FREE love, drugs, alcohol, amazing artworks and philanthropic ideals are all part of the Burning Man Festival, which ends today in Nevada’s Black Rock Desert.

About 70,000 people have flocked to the temporary metropolis this year for the event that is described as an experiment in community and art.

This year’s art theme was inspired by the Italian Renaissance of the middle 15th and early 16th centuries, when a historic convergence of inspired artistry, technical innovation and enlightened patronage launched Europe out of medievalism and into modernity.

Symbolising the theme was the giant effigy burned on Saturday night designed in tribute to Leonardo da Vinci’s Vitruvian Man. An elaborate system of human-powered gears and pulleys slowly rotated the Burning Man a full 360 degrees before an ecstatic crowd that had to endure a desert dust storm earlier in the week.

It was a satisfying moment for organiser Larry Harvey, who started the festival on a San Francisco beach back in 1986 when the first Burning Man was set alight.

Since then the festival has been built on ten principles including civic responsibility, community co-operation, gifting, self-expression and self-reliance.

WHERE IS ALL THE LOVE?

WHILE the festival was built on lofty principles, critics dismiss it as a hedonistic orgy, pointing to the helicopters that fly in celebrities and various rich kids as evidence that it has not managed to reject commercial culture or promote the idea of a sharing economy.

Paris Hilton, Cara Delevingne and her big sister Poppy were some of the celebrities spotted this year and the Orgy Dome was there once more, giving grist to the mill of the sceptics.

The Orgy Dome promotes the old hippy idea of free love but participants are carefully vetted to make sure they know what they are letting themselves in for, with consent being key.

Run by a group called And Then There’s Only Love, the huge tent is advertised as a “sex-positive, consensual space for couples and moresomes to play.” All sexual orientations are welcomed to take part in the activities within the giant tent. Inside there are sofas, mattresses, massage tables, condoms, lubricants and classes such as group erotic massage and sadomasochism.

One participant said afterwards: “I didn’t realise there was such a process to getting in. We were interviewed to make sure we were sober enough to consent and that we understood all the rules.”

WHAT ABOUT THE ART?

THE Orgy Dome always attracts a fair bit of media attention but the festival is still mainly about the art. This year, true to the Renaissance theme, engineering technology and art were intertwined to create some amazing works dotted around the desert.
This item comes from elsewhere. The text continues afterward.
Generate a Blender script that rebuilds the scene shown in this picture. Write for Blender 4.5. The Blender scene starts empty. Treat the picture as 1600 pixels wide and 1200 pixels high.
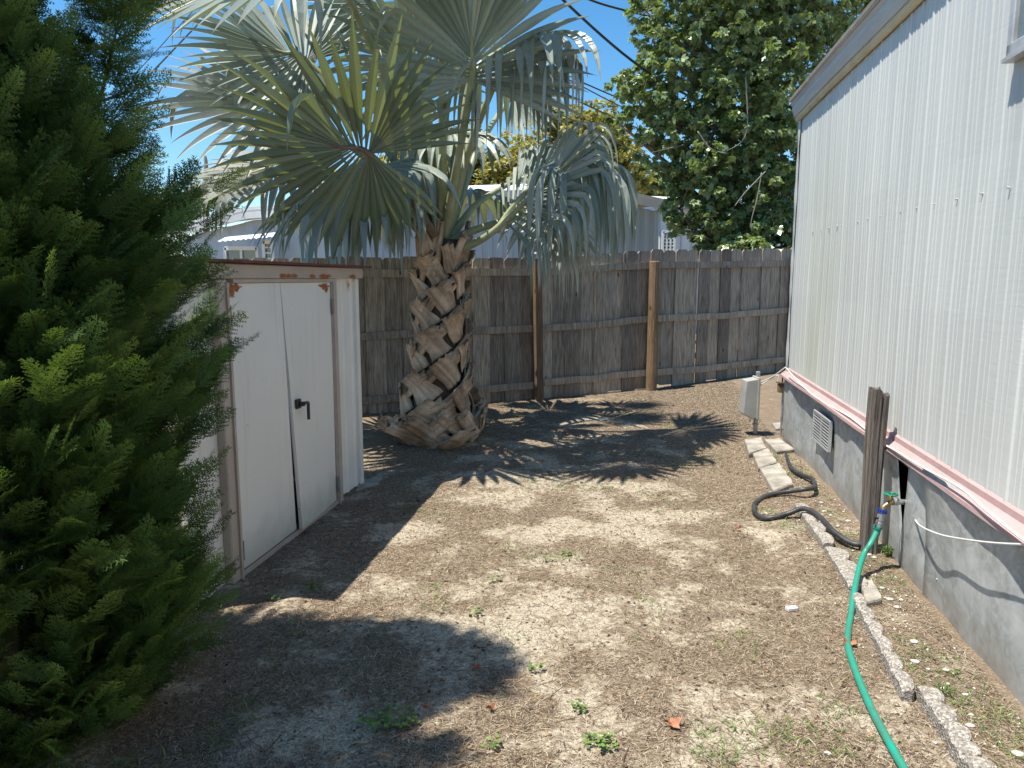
import bpy, math, random
import numpy as np
from mathutils import Vector
RND = random.Random(7)
NR = np.random.default_rng(11)
scene = bpy.context.scene
COL = scene.collection
# ------------------------------------------------------------------ camera
F = 1150.0; PITCH = math.radians(8.17); H = 1.5
CP, SP = math.cos(PITCH), math.sin(PITCH)
cd = bpy.data.cameras.new('camera'); cam = bpy.data.objects.new('camera', cd); COL.objects.link(cam)
cam.location = (0, 0, H); cam.rotation_euler = (math.pi/2 - PITCH, 0, 0)
cd.sensor_width = 36; cd.lens = 36*F/1600; cd.clip_start = .05; cd.clip_end = 3000
scene.camera = cam
def ray(px, py):
    a = (px-800)/F; v = (py-600)/F
    return np.array([a, CP - v*SP, -SP - v*CP])
def G(px, py, z=0.0):
    r = ray(px, py); t = (z-H)/r[2]
    return np.array([0, 0, H]) + r*t
def D(px, py, Y):
    r = ray(px, py); return np.array([0, 0, H]) + r*(Y/r[1])
# neighbour home wall frame
A0 = np.array([2.53, 6.72, 0.0]); U = np.array([-.1695, -.9855, 0]); U /= np.linalg.norm(U)
NW = np.array([U[1], -U[0], 0])      # outward, towards the yard
def W(s, off, z): return A0 + U*s + NW*off + np.array([0, 0, z])
def WP(px, py, off=0.0):
    r = ray(px, py); o = np.array([0, 0, H]); t = ((A0+NW*off-o) @ NW)/(r @ NW); return o + r*t
def WS(px, py, off=0.0):
    p = WP(px, py, off); return (p-A0) @ U, p[2]
# ------------------------------------------------------------------ noise
def vnoise(x, y, seed=0):
    x = np.asarray(x, float); y = np.asarray(y, float)
    xi = np.floor(x).astype(np.int64); yi = np.floor(y).astype(np.int64); fx = x-xi; fy = y-yi
    fx = fx*fx*(3-2*fx); fy = fy*fy*(3-2*fy)
    def h(a, b):
        n = (a*374761393 + b*668265263 + seed*1274126177) & 0xffffffff
        n = ((n ^ (n >> 13))*1274126177) & 0xffffffff
        return ((n ^ (n >> 16)) & 0xffff)/65535.0
    return (h(xi, yi)*(1-fx)+h(xi+1, yi)*fx)*(1-fy) + (h(xi, yi+1)*(1-fx)+h(xi+1, yi+1)*fx)*fy
def fbm(x, y, seed=0, o=4):
    s = 0; a = .5
    for k in range(o): s = s + a*vnoise(x*2**k, y*2**k, seed+k*17); a *= .5
    return s/(1-.5**o)
def nrm(v): v = np.asarray(v, float); return v/ (np.linalg.norm(v)+1e-12)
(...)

Fabulous though they are, they will be gone by the end of the week with just the dust, sand and scrub of the desert left behind.

Parasolvent by Dan Benedict pays tribute to da Vinci with a disembodied suit at the bottom of a Ferris wheel that has umbrellas instead of carriages on its outside rim. Festival goers are invited to turn a huge crank that sets the wheel in motion and makes the umbrellas go between the shoulders of the suit.

Two huge binders with pages listing all the black citizens killed by the police in the US this year is an installation from Que Viva, while Black Rock Lighthouse Service allows participants to climb up six precarious “lighthouse” towers linked by very rickety-looking suspension bridges. The structure is due to be set alight at the end of the festival.

There are also massive pyramids made of wood rearing up out of the desert sand and equally impressive is the Balloon Chain, a light installation that wafts above the desert every evening. It is made from balloons filled with LED lights attached to 1000ft of fishing line, and floats up far enough into the sky to be visible for miles.

Similarly, Firmament by Christopher Schardt is 21,600 lights in a canopy net that sways to classical music.

ANYTHING ELSE?

LORD Snort, a 20ft tall and 37ft long wild boar made from rusty metal, is a favourite with festivalgoers this year. Made by Bryan Tedrick, from California, it is rough, unbreakable and people can climb all over it.

There are plenty of other animal artworks to keep Lord Snort company. The giant weta is an endangered New Zealand species and to draw attention to this a group of artists from Auckland have created a 50:1 scale model of one that shoots flames. It is to be preserved as a permanent installation in New Zealand.

There is also Jack Champion’s Murder, an installation of five big black crows that looks like something out of an Alfred Hitchcock film. More comforting is the white elephant sculpture by artist Scott London, or a travelling octopus art car called El Pulpo Mechanical that rolls about to music, spouting flames.

Octavius is a giant octopus covered in a bright mosaic of hand-cut ceramic tiles in shades of orange, blue, and purple. The eyes and suckers are glass, and glow with the light of hundreds of LED bulbs, supposedly symbolising enlightenment from within.

Or there is the Space Whale, a 50-foot full-scale humpback whale mother and calf built from steel and stained glass. It is meant to inspire people to create the change needed for a future of “space travel and environmental balance”.